The day approached when he was elected president of the United States. The obstacles that aimed for him never bothered Lincoln to attempt into trying to resolve the dilemmas. There were disagreements with the Cabinet, but that never brought Lincoln into giving up what he believed in. He was still against slavery and desired to do something about it.
The Southern states began to secede from the Union once they heard about Lincoln’s decision on freeing the slaves. Lincoln made a way to strive for the South to return back to the Union with a speech:
“We are not enemies, but friends. We must not be enemies. Through passion may have been strained, it must not break our bonds of affection. The mystic chords of memory, stretching from every battlefield and patriot grave to every living heart and hearthstone, all over this broad land, will get swell the chorus of the Union, when again touches as surely they will be, by the better angels of our future.”
This speech did not affect nor convince the South, though.
The Civil War came and this added additional pressure built on Lincoln. The Southern states were stubborn into letting the slaves go and didn’t want to purse what the president sought. Nevertheless, Lincoln was committed to his work and continued to persevere in one of America’s darkest times.
The time between the Civil War, Lincoln took the opportunity to make the Emancipation Proclamation. This encouraged escaped slaves to have a chance to come through the border and be free from slavery.

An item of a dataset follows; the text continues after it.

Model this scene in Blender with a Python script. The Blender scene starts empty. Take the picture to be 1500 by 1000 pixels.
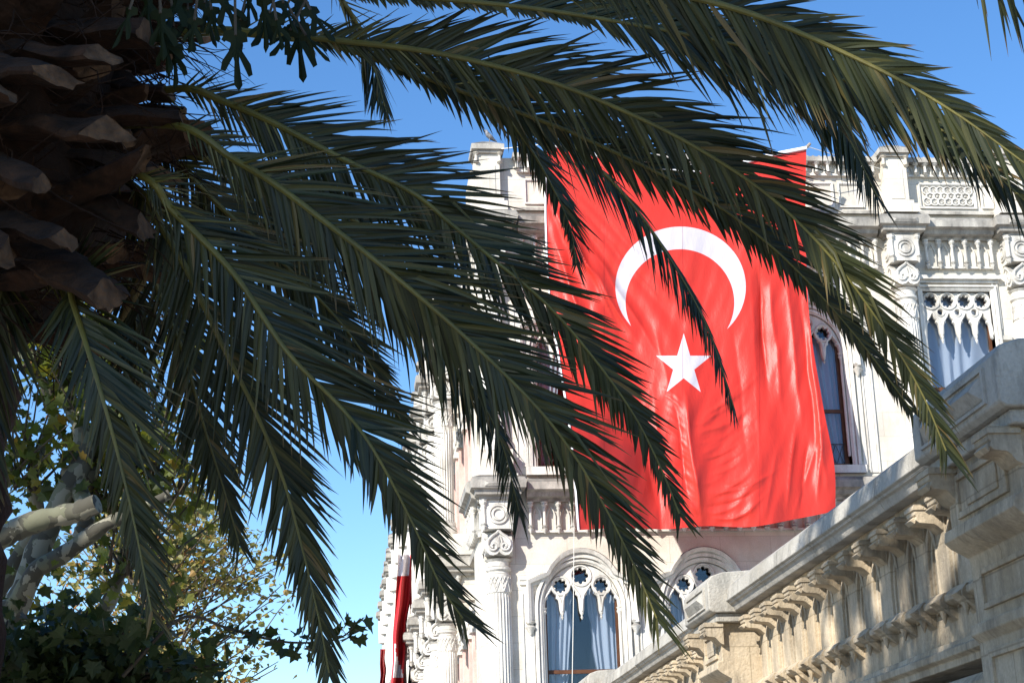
import bpy, bmesh, math, random
from math import sin, cos, pi, radians, sqrt, atan2, exp
from mathutils import Vector, Matrix, noise
random.seed(7)
C = bpy.context.scene
COL = C.collection
# ------------------------------------------------------------------ camera
FPX = 2484.9
EYE = Vector((0, 0, 1.6))
_d1 = Vector((-265, -790, -FPX)).normalized()      # world +Y seen from the camera
_up = Vector((-250, 7900, -FPX)).normalized()      # world +Z
_rx = _d1.cross(_up).normalized()                  # world +X
_up = _rx.cross(_d1).normalized()
R3 = Matrix((_rx, _d1, _up))
cam_d = bpy.data.cameras.new('camera'); cam = bpy.data.objects.new('camera', cam_d); COL.objects.link(cam)
cam.matrix_world = Matrix.Translation(EYE) @ R3.to_4x4()
cam_d.sensor_width = 36; cam_d.lens = FPX / 1500 * 36
cam_d.clip_start = 0.05; cam_d.clip_end = 3000
C.camera = cam
C.render.resolution_x = 1024; C.render.resolution_y = 682
# ------------------------------------------------------------------ sky, sun, exposure
SUN_EL, SUN_AZ = radians(33), radians(46)          # azimuth measured from behind the camera to the left
w = bpy.data.worlds.new('World'); C.world = w; w.use_nodes = True
nt = w.node_tree; bg = nt.nodes['Background']
sk = nt.nodes.new('ShaderNodeTexSky'); sk.sky_type = 'NISHITA'; sk.sun_disc = False
sk.sun_elevation = SUN_EL; sk.sun_rotation = pi + SUN_AZ
sk.air_density = 1.0; sk.dust_density = 0.1; sk.ozone_density = 3.2; sk.altitude = 50
hs = nt.nodes.new('ShaderNodeHueSaturation'); hs.inputs['Saturation'].default_value = 1.2; hs.inputs['Hue'].default_value = 0.503
nt.links.new(sk.outputs[0], hs.inputs['Color']); nt.links.new(hs.outputs[0], bg.inputs[0]); bg.inputs[1].default_value = 0.14
sd = bpy.data.lights.new('sun', 'SUN'); sd.energy = 5.0; sd.angle = radians(0.53); sd.color = (1, 0.95, 0.87)
so = bpy.data.objects.new('sun', sd); COL.objects.link(so)
TOSUN = Vector((-sin(SUN_AZ) * cos(SUN_EL), -cos(SUN_AZ) * cos(SUN_EL), sin(SUN_EL)))
so.rotation_euler = TOSUN.to_track_quat('Z', 'Y').to_euler()
so.location = (-20, -20, 40)
vs = C.view_settings; vs.view_transform = 'Standard'; vs.look = 'None'; vs.gamma = 1; vs.exposure = 0.7
try: vs.use_curve_mapping = False
except Exception: pass
C.cycles.max_bounces = 8; C.cycles.transparent_max_bounces = 12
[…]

The war impacted the country into crumbles. The Union eventually defeated the Confederacy, but the land was in ruins. The damage was undeniably immense and it was all up to Lincoln’s decision on how to rebuild back the nation.
The day celebrating the victory of the Union, Lincoln made a goal not to rejoice, but to cover the occurrences and his plan of action of reconstruction. He introduced the complex topic of reconstruction to the people and thought that this was an important issue to address even if it was a celebratory day. He viewed Reconstruction “not simply as an end in itself, but as a means of winning the war.”
On the same day later that night, Lincoln and his wife left the White House and to Ford’s Theater where a performance was being played in honor of the war concluding to an end. John Wilkes Booth had other plans.
The same night was when President Abraham Lincoln got assassinated and was proclaimed dead the following morning.
Abraham Lincoln, the sixteenth president of the United States, was one of the most memorable presidents in American history who thrived to get what he thought was right. The legacy he put on the nation and the way he changed it drastically revolutionized what America is now. He was a leader guiding our nation into a path he believed was good, and he had a vision that our country would be better and prosper. He led the nation with integrity. Abraham Lincoln’s act improved the presidency and changed the minds of people into considering good. He put himself out into the position he was in and the leader we know him today as.